- [Given problem] Print the listing that follows, character for character.
** start **
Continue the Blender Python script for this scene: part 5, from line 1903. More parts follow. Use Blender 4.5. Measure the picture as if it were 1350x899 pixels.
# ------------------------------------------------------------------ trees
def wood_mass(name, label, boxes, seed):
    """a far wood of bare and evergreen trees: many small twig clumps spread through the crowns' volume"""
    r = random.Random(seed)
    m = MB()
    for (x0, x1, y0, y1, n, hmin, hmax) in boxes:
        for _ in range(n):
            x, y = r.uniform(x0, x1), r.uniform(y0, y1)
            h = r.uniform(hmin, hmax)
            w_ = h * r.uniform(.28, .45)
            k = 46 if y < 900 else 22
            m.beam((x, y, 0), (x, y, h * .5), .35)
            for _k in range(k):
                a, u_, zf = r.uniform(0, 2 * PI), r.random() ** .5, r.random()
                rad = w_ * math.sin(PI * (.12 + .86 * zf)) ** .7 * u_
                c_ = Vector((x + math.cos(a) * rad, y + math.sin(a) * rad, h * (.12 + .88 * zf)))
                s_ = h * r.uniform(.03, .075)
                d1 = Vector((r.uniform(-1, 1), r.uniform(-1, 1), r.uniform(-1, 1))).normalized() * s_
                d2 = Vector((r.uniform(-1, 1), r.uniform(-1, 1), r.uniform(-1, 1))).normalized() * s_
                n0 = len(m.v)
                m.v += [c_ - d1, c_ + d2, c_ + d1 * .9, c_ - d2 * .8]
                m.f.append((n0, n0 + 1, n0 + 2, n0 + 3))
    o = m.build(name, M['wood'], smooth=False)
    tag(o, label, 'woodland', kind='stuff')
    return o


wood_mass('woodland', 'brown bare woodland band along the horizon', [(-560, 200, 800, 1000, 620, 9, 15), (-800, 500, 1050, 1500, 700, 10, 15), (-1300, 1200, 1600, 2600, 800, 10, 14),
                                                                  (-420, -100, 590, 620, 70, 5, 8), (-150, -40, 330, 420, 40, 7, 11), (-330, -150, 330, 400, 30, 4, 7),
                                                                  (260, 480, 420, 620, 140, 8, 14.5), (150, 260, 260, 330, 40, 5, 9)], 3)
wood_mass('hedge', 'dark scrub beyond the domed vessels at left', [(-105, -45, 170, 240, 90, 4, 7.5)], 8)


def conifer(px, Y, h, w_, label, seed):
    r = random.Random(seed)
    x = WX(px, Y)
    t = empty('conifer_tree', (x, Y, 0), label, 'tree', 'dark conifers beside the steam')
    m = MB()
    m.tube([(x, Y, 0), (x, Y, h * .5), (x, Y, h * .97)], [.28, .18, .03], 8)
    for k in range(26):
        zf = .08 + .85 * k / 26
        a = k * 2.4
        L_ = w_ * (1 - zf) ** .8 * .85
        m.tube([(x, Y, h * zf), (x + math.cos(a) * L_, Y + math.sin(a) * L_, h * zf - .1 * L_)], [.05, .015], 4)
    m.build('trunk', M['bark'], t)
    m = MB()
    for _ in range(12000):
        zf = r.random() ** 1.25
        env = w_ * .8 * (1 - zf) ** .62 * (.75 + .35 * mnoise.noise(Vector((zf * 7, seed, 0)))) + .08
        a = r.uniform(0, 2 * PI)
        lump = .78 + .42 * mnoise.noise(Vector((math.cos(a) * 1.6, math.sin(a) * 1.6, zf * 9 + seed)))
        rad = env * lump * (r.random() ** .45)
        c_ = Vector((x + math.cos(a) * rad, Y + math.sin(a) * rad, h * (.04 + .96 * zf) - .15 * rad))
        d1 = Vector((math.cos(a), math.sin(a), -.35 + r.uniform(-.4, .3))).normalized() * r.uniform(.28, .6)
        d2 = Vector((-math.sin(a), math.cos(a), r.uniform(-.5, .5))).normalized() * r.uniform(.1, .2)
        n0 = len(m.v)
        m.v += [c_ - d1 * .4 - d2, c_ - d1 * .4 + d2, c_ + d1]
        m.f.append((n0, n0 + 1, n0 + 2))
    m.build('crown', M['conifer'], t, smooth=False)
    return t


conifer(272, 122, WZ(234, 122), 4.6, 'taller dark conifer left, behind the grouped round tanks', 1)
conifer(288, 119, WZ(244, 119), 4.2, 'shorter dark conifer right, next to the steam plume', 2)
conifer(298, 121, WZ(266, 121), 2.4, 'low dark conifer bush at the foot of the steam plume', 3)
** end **
- [In response]
Continue the Blender Python script for this scene: part 5, from line 1903. More parts follow. Use Blender 4.5. Measure the picture as if it were 1350x899 pixels.
# ------------------------------------------------------------------ trees
def wood_mass(name, label, boxes, seed):
    """a far wood of bare and evergreen trees: many small twig clumps spread through the crowns' volume"""
    r = random.Random(seed)
    m = MB()
    for (x0, x1, y0, y1, n, hmin, hmax) in boxes:
        for _ in range(n):
            x, y = r.uniform(x0, x1), r.uniform(y0, y1)
            h = r.uniform(hmin, hmax)
            w_ = h * r.uniform(.28, .45)
            k = 46 if y < 900 else 22
            m.beam((x, y, 0), (x, y, h * .5), .35)
            for _k in range(k):
                a, u_, zf = r.uniform(0, 2 * PI), r.random() ** .5, r.random()
                rad = w_ * math.sin(PI * (.12 + .86 * zf)) ** .7 * u_
                c_ = Vector((x + math.cos(a) * rad, y + math.sin(a) * rad, h * (.12 + .88 * zf)))
                s_ = h * r.uniform(.03, .075)
                d1 = Vector((r.uniform(-1, 1), r.uniform(-1, 1), r.uniform(-1, 1))).normalized() * s_
                d2 = Vector((r.uniform(-1, 1), r.uniform(-1, 1), r.uniform(-1, 1))).normalized() * s_
                n0 = len(m.v)
                m.v += [c_ - d1, c_ + d2, c_ + d1 * .9, c_ - d2 * .8]
                m.f.append((n0, n0 + 1, n0 + 2, n0 + 3))
    o = m.build(name, M['wood'], smooth=False)
    tag(o, label, 'woodland', kind='stuff')
    return o


wood_mass('woodland', 'brown bare woodland band along the horizon', [(-560, 200, 800, 1000, 620, 9, 15), (-800, 500, 1050, 1500, 700, 10, 15), (-1300, 1200, 1600, 2600, 800, 10, 14),
                                                                  (-420, -100, 590, 620, 70, 5, 8), (-150, -40, 330, 420, 40, 7, 11), (-330, -150, 330, 400, 30, 4, 7),
                                                                  (260, 480, 420, 620, 140, 8, 14.5), (150, 260, 260, 330, 40, 5, 9)], 3)
wood_mass('hedge', 'dark scrub beyond the domed vessels at left', [(-105, -45, 170, 240, 90, 4, 7.5)], 8)


def conifer(px, Y, h, w_, label, seed):
    r = random.Random(seed)
    x = WX(px, Y)
    t = empty('conifer_tree', (x, Y, 0), label, 'tree', 'dark conifers beside the steam')
    m = MB()
    m.tube([(x, Y, 0), (x, Y, h * .5), (x, Y, h * .97)], [.28, .18, .03], 8)
    for k in range(26):
        zf = .08 + .85 * k / 26
        a = k * 2.4
        L_ = w_ * (1 - zf) ** .8 * .85
        m.tube([(x, Y, h * zf), (x + math.cos(a) * L_, Y + math.sin(a) * L_, h * zf - .1 * L_)], [.05, .015], 4)
    m.build('trunk', M['bark'], t)
    m = MB()
    for _ in range(12000):
        zf = r.random() ** 1.25
        env = w_ * .8 * (1 - zf) ** .62 * (.75 + .35 * mnoise.noise(Vector((zf * 7, seed, 0)))) + .08
        a = r.uniform(0, 2 * PI)
        lump = .78 + .42 * mnoise.noise(Vector((math.cos(a) * 1.6, math.sin(a) * 1.6, zf * 9 + seed)))
        rad = env * lump * (r.random() ** .45)
        c_ = Vector((x + math.cos(a) * rad, Y + math.sin(a) * rad, h * (.04 + .96 * zf) - .15 * rad))
        d1 = Vector((math.cos(a), math.sin(a), -.35 + r.uniform(-.4, .3))).normalized() * r.uniform(.28, .6)
        d2 = Vector((-math.sin(a), math.cos(a), r.uniform(-.5, .5))).normalized() * r.uniform(.1, .2)
        n0 = len(m.v)
        m.v += [c_ - d1 * .4 - d2, c_ - d1 * .4 + d2, c_ + d1]
        m.f.append((n0, n0 + 1, n0 + 2))
    m.build('crown', M['conifer'], t, smooth=False)
    return t


conifer(272, 122, WZ(234, 122), 4.6, 'taller dark conifer left, behind the grouped round tanks', 1)
conifer(288, 119, WZ(244, 119), 4.2, 'shorter dark conifer right, next to the steam plume', 2)
conifer(298, 121, WZ(266, 121), 2.4, 'low dark conifer bush at the foot of the steam plume', 3)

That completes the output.